• What this task involves: From the entries below, work out the number of lines that hold the word "scene", and give that number alone.

• Supplied material:

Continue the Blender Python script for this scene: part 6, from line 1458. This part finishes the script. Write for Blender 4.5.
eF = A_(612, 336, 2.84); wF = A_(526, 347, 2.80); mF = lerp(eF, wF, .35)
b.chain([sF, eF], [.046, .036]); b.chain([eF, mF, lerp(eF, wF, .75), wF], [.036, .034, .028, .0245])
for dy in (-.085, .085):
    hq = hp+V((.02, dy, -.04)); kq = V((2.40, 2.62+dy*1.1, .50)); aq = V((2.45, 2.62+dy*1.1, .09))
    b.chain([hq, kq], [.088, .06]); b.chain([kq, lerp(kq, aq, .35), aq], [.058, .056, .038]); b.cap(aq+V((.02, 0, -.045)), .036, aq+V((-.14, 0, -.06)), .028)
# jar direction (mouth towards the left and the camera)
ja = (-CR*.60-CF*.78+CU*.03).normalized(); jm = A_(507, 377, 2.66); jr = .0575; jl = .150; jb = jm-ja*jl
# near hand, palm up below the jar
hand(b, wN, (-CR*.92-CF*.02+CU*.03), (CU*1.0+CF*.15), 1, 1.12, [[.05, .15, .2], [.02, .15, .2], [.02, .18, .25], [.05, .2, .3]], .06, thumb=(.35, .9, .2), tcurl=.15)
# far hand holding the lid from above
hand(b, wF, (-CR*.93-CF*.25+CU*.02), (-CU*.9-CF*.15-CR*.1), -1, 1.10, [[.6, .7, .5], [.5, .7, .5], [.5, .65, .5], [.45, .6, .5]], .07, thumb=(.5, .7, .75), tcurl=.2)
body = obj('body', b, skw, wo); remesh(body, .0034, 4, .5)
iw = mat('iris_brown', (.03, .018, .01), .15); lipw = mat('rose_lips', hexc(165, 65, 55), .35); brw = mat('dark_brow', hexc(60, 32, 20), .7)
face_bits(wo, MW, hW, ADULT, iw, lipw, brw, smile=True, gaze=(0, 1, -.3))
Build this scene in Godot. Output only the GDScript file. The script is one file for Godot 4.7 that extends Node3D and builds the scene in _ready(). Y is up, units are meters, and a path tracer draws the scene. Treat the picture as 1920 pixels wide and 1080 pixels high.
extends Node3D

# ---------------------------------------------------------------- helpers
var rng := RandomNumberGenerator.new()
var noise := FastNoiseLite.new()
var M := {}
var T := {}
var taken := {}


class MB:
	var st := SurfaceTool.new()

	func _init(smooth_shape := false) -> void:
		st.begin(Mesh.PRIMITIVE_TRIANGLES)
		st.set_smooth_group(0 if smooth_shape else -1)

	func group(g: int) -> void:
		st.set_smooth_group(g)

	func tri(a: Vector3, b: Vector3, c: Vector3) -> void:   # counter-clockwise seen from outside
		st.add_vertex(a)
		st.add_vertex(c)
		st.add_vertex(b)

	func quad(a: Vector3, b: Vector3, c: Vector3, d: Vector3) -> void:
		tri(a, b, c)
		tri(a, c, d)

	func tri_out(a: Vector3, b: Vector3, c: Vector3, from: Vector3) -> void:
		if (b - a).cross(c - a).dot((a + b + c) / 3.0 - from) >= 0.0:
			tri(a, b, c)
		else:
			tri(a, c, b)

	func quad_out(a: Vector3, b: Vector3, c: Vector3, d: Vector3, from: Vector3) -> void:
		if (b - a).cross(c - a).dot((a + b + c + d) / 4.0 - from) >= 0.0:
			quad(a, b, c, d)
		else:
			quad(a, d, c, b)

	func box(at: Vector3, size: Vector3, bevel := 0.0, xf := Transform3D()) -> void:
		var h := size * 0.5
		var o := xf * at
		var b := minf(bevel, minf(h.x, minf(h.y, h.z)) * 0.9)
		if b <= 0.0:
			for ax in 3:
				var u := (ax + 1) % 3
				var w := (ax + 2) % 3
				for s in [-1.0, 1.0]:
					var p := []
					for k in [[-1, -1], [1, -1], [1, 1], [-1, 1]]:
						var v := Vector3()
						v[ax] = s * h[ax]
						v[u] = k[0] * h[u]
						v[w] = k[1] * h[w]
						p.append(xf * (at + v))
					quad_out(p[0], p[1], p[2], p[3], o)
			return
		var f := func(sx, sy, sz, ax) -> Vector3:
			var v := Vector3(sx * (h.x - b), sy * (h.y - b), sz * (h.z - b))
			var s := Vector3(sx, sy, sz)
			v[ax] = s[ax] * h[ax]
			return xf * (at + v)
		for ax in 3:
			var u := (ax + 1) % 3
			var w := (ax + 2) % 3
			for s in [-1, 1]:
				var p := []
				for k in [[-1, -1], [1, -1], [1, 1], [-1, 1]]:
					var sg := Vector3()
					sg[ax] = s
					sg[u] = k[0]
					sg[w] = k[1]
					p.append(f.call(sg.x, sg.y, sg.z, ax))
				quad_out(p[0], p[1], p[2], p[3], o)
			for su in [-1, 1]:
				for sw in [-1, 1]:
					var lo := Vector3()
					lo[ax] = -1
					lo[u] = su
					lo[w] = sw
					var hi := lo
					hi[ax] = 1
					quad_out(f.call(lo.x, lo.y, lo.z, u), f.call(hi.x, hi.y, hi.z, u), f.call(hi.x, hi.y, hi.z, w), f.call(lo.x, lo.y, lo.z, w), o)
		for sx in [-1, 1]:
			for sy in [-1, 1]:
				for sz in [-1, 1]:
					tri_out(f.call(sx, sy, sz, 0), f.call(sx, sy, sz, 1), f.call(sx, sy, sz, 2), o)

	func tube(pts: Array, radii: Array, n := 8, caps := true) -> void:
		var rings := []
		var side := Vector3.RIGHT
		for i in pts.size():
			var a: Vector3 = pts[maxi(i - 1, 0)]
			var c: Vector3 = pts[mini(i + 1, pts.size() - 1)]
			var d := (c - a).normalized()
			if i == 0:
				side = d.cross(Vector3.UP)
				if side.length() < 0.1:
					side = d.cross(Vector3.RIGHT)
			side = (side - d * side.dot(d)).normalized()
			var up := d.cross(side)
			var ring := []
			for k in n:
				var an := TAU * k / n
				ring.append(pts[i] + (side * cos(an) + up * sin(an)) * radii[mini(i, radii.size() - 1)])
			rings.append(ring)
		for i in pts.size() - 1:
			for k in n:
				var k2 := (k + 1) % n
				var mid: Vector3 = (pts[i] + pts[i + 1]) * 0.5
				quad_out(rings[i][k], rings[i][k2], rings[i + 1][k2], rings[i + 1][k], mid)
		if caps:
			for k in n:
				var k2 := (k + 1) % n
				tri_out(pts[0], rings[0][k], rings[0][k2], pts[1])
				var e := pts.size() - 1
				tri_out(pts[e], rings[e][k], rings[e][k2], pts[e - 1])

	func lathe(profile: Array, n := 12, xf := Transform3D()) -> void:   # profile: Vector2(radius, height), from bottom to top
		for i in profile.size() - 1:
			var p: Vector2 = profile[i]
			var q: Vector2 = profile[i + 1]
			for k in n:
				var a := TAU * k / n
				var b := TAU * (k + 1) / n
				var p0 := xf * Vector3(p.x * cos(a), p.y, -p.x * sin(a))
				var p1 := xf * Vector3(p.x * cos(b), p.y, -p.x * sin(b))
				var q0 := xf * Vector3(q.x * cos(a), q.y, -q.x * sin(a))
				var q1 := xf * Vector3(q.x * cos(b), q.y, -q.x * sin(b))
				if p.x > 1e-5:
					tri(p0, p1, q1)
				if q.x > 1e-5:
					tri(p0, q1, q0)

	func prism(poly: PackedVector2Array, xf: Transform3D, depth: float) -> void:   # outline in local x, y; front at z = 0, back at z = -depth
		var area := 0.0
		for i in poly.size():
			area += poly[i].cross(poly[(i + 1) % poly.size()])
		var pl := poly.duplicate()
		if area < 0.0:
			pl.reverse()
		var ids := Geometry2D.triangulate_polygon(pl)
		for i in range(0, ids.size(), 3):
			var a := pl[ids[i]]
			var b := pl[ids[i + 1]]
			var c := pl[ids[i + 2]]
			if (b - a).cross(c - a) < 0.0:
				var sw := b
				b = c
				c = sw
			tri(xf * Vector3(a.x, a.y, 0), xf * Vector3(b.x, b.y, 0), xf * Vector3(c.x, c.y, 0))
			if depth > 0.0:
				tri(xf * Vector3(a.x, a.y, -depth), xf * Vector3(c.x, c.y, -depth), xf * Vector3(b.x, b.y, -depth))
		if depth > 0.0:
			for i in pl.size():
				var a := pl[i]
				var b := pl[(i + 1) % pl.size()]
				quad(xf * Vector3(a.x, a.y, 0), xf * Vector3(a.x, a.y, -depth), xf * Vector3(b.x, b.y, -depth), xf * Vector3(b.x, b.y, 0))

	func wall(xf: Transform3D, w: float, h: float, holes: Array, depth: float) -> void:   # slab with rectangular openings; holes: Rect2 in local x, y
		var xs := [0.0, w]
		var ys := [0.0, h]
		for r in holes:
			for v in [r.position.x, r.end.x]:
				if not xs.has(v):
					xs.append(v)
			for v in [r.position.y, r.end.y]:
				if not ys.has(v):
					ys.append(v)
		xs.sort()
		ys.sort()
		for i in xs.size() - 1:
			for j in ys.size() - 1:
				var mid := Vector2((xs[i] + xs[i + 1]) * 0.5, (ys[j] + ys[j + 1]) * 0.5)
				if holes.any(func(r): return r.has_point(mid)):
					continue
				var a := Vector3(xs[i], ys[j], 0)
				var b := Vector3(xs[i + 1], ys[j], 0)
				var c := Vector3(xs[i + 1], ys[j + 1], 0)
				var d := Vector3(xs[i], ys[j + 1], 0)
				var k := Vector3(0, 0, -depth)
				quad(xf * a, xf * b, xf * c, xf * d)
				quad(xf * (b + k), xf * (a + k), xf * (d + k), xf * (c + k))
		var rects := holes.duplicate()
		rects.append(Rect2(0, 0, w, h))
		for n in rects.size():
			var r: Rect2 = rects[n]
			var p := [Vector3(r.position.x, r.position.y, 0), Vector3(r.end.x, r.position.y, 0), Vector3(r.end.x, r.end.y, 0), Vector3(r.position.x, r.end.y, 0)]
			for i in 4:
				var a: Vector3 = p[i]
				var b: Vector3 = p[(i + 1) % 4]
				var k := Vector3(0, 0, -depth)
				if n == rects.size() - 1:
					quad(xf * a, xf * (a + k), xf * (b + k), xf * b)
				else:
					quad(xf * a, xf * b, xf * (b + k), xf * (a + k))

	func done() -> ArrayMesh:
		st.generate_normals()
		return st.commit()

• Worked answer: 2